4% Mortgages Just Around the Corner?

According to recent media reports, leading Senate Republicans are looking to spice up the economic stimulus plan by pushing 30 year mortgage rates down into the 4% range. Details of the plan aren’t yet available, but:

Presumably, borrowers would be required to meet stringent loan requirements of the kind the lending industry reinstated in the aftermath of the meltdown from subprime mortgages, which required little documentation of income or other evidence of ability to pay.

It’ll be interesting to see how this develops. While we currently have a 15 year mortgage that we’ve been paying down ahead of schedule, it would be awfully hard to turn down a 30 year fixed rate mortgage at 4%. Talk about an inflation hedge!

11 Responses to “4% Mortgages Just Around the Corner?”

  1. Anonymous

    I’m signing the closing papers next Friday on a 4.375% 30-year fixed. I had to pay a point up front, but I was able to drop from a rate around 6%, so I’m happy. (The lowest of my three credit scores is 782.)

    I hope for everybody out there that rates drop to 4% or lower, but I’ll sure be kicking myself a little!

  2. Anonymous

    I just refinanced from a 30 year @ 6.75 (w/ 22 years remaining) to a 15 year @ 4.75. My credit is impeccable, and I’m pretty happy with the results. The two percentage point difference will repay the closing costs in a about a year.

  3. Anonymous

    My wife and I also just closed on a 4.97% 30 year fixed. The process was very much like our original purchase 13 months ago. We have a 70/30 LTV (our home value actually increased $16k), 800+ credit score, and only 19 months at current employment but currently laid off. I Just had to show them I had no other debt and a quick call to the boss saying he planned to bring me back eventually. The lay-off benefits are enough to cover the bills.

    If the rates drop to 4%, we may have to consider yet another refinance, depending on fees.

  4. Anonymous

    My husband and I closed on a 30 yr fixed at 5.375 back in November. We were quite happy with that as we had to close in December and couldn’t wait for further drops (we already had the move date set). Historically those are incredibly low rates. I do hope they continue to drop – I still have a home in another city I’m trying to sell – the lower the rates go the quicker it should sell.

    I really think credit score is the sole determining factor in receiving credit. My husband had only been at his job for 2.5 years and I am not working and we had a credit score over 800 – no problems getting the best loan rates. So don’t fret if you don’t totally fit every suggested requirement for a good credit score. Just pay your bills, on time, every time, and keep your debt ratio low and you’ll have a high score. If your debt ratio score isn’t low (or within reason) you won’t be approved for an acceptable terms loan in this economic climate anyway regardless of credit score.

  5. Anonymous

    I agree with the other commenters who believe very few people being able to get approved for these very low rates. If you are refinancing, you still may have a problem because the value of your home may have gone down significantly, meaning even if you havd 20% down to begin with, depending how much principal you paid on the loan, you may still need to cough up some cash to refinance with 20% down. This happens to people even when they are not underwater.

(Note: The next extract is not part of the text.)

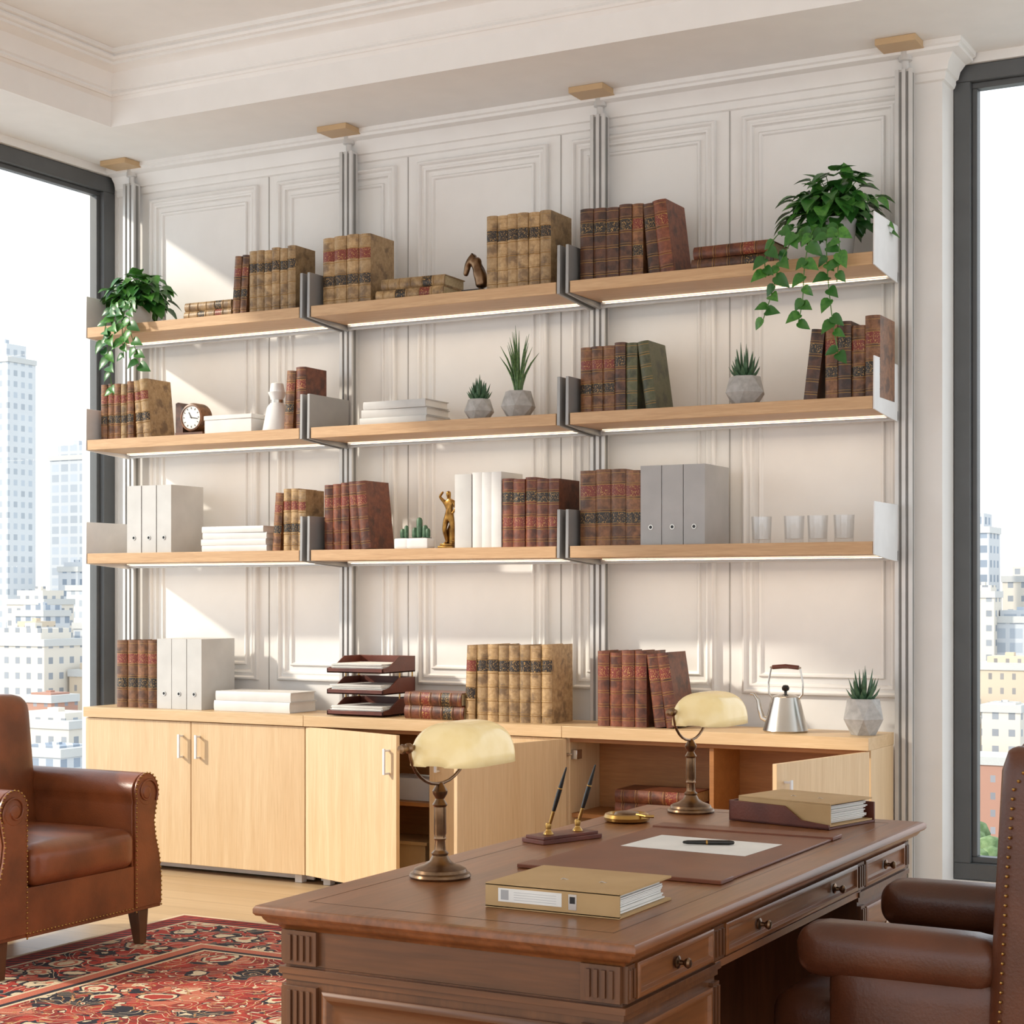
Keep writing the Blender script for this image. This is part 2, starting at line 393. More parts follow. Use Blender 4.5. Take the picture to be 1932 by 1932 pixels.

    Still, with rates this low it is probably worth it to try and refinance.

  6. Anonymous

    If this comes around, I’ll definitely refinance on my house. I have a great debt/income ratio though my credit score isn’t completely rock solid… which is actually because I recently paid off large amounts of debt and closed lots of accounts. Ironically this hurts my credit score rather than helps it.


  7. Anonymous

    Gosh, i thought we were the perfect borrowers — until you mentioned years at current job. yikes, that’s mean. way to punish someone for moving up in their career.

    still, i’ll hold off on a refi until i find out if this ends up in the bill. sure would be nice.

  8. Anonymous

    I just closed on a 30-year fixed at 4.5. Was hoping to hit the bottom of the market! Even if it does go down to 4, 4.5 is still OK. Michael is spot-on: manual underwriting is back. This was a refi of a house I bought 18 months ago. On the ORIGINAL purchase, I was self-employed and they asked for NO verification of income. On the new refi, I am now a government employee (how stable can you get?), with a credit score over 800 and an LTV of more than 20%, and I still had to jump through flaming hoops to get the rate. Letters from employer, letters from accountant, tax returns, the whole enchilada. It was a real PITA.

  9. Anonymous

    I closed last week on a 30yr fixed Par loan of 4.625%.
    I left a 7/1 arm and sleeping very well.

    The refi experience was equal to buying my first house over 20 years ago. Manual underwriting is back minus the paragraph essays of why you were late on a Visa bill many moons ago.

    The point is, I don’t know how many people will be able to qualify for these 4% loans. Excellent credit (above 760) and 80/20 LTV at minimum. SECURE job with at least 5 years of tenure.

    Unfortunately, these customers are the minority.